The sound stays light but doesn’t drift. The longer it plays, the heavier it feels. There’s a softness to it that pulls you in, and by the time it opens up, it already feels familiar.
What she’s writing about isn’t distant. It sits in that in-between stage where things don’t line up the way you thought they would. “He has a baby and I live in my parents house” is an admission that things haven’t moved the way they were supposed to.
The song keeps returning to the same problem: nothing around her changes the way it used to. “Painting my walls pink and I moved my bed, didn’t do the same for me as when I was 10” is the clearest version of it. You can rearrange the room, try to reset it, but the feeling you’re chasing doesn’t come back.

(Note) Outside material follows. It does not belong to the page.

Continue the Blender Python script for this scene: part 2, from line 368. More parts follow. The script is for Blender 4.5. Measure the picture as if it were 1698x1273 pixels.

That idea sits next to something more direct. “Honey, growing up doesn’t need to look like that.” It cuts through everything else in the song. Not advice, not reassurance, just a line that pushes back against the version of adulthood she thought she was heading towards.
The rest of the song works around that idea. Small actions take on more importance than they should. Opening a window. Cooking. Letting a moment sit long enough to feel something shift, even briefly. It doesn’t fix anything, but it’s enough to keep going.
Brought to life with Annelise Noronha in a rustic cabin-turned-studio beside a marsh in Prince Edward County, Ontario, the track holds on to that stillness. It doesn’t push past it. It stays there.
She moves through the feeling of those nights in a way that makes you think about your own. There’s an ethereal quality to it, but it never floats away. By the end, nothing is fully clear, but it no longer needs to be. They’re her nights now.